**MATERIAL FOR THIS TASK**:

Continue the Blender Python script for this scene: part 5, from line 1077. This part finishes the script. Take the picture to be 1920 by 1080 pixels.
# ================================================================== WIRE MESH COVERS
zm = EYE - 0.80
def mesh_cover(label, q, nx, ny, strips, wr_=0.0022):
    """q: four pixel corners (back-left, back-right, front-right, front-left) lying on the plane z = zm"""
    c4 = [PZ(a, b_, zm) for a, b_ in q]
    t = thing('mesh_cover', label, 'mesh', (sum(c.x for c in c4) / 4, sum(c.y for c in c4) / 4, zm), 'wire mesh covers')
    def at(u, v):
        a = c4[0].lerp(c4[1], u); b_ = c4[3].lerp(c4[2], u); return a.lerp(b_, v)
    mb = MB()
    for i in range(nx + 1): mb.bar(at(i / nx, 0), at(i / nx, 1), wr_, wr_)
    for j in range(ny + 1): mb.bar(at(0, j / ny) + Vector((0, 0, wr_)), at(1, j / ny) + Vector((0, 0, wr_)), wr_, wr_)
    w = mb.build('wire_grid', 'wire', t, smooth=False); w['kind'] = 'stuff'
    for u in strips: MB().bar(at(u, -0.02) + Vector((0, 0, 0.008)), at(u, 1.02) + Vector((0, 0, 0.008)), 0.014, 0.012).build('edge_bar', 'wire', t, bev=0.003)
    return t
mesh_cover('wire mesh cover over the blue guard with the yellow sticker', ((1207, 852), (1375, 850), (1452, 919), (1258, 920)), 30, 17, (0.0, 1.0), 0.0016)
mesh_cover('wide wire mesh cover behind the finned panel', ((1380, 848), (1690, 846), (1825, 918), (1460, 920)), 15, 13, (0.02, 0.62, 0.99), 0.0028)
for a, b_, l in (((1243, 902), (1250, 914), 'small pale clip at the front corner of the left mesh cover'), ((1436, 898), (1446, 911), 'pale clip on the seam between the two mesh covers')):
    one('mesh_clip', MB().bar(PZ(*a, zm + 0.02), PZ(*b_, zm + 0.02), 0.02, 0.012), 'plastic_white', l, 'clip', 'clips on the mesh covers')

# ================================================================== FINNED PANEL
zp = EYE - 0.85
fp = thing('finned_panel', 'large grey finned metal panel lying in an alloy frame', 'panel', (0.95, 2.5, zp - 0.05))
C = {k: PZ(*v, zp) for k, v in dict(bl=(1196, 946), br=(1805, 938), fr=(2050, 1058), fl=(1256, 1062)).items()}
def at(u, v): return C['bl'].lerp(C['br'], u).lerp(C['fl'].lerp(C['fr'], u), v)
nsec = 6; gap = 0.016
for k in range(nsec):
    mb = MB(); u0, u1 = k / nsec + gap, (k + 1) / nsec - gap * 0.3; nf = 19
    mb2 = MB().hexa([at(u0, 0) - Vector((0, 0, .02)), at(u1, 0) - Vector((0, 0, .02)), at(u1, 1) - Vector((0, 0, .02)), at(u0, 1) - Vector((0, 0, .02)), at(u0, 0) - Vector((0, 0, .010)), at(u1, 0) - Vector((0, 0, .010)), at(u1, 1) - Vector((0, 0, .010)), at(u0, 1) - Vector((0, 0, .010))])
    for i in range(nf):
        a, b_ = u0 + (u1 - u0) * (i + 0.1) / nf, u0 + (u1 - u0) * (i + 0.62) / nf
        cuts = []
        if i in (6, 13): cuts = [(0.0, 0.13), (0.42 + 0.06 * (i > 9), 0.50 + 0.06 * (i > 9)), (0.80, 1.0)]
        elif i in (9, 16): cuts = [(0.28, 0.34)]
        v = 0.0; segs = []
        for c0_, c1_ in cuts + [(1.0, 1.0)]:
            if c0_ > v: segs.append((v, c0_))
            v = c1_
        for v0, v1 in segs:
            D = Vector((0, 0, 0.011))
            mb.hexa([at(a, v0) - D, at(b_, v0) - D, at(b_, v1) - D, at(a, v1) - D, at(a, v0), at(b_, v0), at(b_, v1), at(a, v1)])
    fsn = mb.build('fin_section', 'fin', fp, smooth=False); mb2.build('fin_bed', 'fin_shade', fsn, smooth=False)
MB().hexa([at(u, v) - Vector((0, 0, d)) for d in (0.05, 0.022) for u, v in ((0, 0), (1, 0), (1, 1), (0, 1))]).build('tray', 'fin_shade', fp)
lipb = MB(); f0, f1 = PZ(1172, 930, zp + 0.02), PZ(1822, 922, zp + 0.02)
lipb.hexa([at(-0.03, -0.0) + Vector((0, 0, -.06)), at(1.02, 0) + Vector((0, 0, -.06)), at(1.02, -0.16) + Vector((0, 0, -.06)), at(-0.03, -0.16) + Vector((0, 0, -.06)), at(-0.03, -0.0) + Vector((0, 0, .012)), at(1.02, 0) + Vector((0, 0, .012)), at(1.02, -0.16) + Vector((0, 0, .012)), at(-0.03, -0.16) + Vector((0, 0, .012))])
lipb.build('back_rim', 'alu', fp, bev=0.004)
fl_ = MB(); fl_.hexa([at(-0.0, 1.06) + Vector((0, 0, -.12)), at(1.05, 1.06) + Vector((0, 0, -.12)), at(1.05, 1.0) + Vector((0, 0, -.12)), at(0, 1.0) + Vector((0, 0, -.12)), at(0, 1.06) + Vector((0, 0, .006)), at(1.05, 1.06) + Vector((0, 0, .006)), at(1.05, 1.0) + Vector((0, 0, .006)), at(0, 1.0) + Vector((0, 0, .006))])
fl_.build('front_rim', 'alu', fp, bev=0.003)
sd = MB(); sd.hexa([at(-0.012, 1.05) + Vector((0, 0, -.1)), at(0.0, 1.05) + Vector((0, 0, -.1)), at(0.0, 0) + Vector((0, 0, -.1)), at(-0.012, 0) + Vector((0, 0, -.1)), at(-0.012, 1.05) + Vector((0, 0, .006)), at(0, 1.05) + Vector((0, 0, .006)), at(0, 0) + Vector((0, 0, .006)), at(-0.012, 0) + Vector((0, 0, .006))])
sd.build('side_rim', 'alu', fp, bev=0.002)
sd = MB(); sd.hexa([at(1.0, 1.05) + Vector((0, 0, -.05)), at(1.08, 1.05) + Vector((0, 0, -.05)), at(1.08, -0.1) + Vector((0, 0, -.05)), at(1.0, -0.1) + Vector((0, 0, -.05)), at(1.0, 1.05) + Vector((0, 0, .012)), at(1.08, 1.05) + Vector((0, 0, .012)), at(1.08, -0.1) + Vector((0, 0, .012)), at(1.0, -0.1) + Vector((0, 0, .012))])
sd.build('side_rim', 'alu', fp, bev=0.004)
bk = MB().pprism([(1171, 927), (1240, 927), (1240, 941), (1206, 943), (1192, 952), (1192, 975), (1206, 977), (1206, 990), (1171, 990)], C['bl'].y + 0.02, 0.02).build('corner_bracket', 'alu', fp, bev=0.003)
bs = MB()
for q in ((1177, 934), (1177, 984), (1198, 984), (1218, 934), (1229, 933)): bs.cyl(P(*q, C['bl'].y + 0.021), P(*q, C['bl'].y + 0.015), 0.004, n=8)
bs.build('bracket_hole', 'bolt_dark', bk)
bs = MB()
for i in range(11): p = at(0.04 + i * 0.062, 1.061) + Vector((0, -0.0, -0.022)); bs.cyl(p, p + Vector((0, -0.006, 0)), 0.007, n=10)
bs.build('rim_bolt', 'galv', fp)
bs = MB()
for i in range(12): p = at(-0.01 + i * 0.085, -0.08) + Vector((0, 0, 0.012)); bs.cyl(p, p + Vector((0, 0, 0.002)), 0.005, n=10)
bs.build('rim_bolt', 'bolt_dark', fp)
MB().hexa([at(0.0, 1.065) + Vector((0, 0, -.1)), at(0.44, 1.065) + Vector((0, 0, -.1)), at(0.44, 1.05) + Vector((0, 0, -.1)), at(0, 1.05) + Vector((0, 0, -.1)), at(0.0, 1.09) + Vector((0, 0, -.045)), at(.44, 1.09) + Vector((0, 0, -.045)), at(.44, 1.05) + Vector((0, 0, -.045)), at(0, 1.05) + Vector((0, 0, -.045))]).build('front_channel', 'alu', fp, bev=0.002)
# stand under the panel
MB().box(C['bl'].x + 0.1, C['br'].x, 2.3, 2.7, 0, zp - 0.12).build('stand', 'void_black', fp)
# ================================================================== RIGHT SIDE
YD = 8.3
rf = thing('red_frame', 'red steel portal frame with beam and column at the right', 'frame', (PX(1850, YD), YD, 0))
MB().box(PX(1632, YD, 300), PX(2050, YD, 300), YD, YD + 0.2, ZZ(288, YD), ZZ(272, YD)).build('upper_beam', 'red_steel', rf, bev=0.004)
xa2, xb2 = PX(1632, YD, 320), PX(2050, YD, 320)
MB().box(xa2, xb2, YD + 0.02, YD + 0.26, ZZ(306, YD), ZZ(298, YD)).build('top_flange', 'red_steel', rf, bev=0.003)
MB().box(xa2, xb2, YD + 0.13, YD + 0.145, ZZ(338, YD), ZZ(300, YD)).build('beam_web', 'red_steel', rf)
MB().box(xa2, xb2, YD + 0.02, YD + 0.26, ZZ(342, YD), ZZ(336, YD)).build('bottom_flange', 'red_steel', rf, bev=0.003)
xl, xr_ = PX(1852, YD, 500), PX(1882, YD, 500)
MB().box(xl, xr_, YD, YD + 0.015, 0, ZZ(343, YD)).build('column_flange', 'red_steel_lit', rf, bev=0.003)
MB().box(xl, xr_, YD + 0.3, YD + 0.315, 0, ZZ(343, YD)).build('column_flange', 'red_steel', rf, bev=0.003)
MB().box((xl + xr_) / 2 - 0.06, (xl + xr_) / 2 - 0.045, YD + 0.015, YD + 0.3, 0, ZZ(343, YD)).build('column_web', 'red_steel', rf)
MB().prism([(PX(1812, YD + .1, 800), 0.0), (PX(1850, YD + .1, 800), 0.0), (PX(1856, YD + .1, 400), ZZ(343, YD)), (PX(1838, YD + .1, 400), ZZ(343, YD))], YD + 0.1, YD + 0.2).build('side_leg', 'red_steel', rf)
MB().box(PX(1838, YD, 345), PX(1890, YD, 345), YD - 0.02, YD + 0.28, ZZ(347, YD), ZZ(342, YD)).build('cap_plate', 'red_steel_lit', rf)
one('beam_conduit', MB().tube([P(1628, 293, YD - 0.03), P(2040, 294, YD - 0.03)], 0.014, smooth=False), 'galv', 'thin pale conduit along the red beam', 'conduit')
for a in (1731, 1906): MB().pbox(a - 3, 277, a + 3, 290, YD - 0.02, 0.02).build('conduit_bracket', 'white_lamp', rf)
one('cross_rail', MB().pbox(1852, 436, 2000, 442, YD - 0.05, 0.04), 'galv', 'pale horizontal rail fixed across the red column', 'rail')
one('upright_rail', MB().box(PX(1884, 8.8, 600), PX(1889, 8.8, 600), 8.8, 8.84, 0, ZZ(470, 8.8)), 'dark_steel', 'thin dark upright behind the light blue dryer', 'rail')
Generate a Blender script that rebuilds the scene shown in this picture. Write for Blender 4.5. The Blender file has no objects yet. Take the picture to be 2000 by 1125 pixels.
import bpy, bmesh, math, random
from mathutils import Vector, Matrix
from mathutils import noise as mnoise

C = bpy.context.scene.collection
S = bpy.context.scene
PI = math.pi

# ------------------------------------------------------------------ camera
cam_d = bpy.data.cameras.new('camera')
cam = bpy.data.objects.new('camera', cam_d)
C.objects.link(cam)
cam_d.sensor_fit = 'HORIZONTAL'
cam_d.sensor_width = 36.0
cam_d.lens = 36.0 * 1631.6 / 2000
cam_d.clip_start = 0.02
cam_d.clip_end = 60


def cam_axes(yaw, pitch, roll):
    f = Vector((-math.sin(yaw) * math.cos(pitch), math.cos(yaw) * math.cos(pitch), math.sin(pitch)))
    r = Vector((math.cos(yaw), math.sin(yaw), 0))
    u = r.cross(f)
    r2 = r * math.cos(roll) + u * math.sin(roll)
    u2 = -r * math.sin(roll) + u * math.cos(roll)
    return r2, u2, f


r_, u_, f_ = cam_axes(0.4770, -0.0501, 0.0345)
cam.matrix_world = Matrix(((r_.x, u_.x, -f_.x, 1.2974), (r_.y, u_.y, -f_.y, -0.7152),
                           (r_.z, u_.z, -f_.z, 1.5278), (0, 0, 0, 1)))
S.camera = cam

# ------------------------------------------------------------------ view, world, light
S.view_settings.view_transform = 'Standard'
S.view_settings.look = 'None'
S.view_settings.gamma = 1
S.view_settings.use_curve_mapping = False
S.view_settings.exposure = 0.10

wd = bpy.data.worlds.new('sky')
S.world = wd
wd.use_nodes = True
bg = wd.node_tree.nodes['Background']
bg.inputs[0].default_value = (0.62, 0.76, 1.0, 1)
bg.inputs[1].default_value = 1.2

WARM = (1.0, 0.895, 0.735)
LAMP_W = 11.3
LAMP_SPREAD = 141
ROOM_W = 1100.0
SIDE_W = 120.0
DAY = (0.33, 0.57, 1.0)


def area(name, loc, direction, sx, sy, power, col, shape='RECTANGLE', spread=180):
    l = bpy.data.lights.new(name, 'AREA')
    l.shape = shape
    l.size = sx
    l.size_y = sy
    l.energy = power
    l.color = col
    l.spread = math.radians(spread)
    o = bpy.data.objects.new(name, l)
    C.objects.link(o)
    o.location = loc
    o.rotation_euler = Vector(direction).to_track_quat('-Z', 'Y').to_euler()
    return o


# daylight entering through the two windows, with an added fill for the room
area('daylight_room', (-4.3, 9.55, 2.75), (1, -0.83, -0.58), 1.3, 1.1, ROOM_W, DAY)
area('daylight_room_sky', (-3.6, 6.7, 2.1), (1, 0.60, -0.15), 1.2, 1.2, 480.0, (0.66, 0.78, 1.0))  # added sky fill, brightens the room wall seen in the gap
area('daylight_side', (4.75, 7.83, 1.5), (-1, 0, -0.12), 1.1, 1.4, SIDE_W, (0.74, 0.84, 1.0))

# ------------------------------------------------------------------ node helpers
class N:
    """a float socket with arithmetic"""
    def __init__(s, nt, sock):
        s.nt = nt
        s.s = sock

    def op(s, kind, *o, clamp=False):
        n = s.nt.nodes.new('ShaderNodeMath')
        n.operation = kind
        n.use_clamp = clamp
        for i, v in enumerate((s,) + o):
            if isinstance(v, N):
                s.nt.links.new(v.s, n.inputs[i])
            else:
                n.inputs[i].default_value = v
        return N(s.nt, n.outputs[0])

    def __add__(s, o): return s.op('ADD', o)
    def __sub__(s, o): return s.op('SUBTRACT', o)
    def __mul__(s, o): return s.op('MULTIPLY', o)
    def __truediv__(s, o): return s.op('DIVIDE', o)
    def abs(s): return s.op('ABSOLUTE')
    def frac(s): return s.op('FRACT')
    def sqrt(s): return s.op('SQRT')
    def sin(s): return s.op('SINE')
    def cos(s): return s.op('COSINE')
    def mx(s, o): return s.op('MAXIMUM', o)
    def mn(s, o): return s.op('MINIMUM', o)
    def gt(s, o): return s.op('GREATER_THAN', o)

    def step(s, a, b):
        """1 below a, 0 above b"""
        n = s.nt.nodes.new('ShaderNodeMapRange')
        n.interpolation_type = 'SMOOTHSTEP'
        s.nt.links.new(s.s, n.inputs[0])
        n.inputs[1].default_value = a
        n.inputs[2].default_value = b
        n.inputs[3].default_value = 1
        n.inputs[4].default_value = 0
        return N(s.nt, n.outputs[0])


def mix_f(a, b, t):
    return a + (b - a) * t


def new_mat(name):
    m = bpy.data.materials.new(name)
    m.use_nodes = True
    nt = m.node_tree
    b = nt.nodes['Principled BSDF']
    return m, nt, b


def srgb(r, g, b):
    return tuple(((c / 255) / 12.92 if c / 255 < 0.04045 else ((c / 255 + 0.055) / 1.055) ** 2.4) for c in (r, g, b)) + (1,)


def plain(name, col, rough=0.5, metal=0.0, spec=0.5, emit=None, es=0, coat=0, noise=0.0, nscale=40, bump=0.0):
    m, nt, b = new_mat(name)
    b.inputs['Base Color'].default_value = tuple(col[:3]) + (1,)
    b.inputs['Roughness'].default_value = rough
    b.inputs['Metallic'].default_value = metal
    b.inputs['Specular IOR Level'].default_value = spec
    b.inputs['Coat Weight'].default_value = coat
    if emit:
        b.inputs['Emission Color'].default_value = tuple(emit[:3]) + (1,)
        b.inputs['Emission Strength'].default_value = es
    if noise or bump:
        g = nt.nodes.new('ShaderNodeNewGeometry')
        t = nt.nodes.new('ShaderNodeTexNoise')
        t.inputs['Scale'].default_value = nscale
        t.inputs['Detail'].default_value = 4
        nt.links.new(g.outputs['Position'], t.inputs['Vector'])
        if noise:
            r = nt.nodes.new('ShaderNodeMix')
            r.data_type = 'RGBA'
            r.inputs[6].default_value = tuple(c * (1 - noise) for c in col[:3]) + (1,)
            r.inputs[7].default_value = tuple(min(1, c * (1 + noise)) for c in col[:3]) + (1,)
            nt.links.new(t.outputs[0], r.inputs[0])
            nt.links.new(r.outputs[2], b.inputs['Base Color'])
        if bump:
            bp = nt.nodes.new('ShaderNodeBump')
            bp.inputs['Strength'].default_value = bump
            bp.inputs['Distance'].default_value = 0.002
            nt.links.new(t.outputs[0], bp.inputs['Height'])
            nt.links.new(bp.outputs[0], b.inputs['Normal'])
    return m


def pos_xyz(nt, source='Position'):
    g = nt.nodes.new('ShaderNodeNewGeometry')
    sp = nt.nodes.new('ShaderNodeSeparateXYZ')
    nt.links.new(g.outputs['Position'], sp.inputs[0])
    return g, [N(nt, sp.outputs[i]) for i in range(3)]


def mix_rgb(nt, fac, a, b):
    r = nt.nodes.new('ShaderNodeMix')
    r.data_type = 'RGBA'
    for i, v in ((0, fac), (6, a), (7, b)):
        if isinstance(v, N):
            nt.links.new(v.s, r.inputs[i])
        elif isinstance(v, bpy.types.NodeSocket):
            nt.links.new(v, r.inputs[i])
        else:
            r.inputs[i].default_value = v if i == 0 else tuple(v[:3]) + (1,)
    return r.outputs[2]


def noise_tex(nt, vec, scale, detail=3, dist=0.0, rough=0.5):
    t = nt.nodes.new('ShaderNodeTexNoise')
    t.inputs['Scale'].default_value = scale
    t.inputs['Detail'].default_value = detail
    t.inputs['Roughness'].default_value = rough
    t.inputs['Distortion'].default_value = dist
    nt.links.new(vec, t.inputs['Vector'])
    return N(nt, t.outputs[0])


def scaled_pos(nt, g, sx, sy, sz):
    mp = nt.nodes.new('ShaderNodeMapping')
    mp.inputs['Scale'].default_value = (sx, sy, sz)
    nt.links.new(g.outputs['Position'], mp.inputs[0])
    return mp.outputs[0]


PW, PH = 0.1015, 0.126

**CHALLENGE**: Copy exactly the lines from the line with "Generate a Blender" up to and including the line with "PI = math.pi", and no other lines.

**EXERCISE SOLUTION**:
Generate a Blender script that rebuilds the scene shown in this picture. Write for Blender 4.5. The Blender file has no objects yet. Take the picture to be 2000 by 1125 pixels.
import bpy, bmesh, math, random
from mathutils import Vector, Matrix
from mathutils import noise as mnoise

C = bpy.context.scene.collection
S = bpy.context.scene
PI = math.pi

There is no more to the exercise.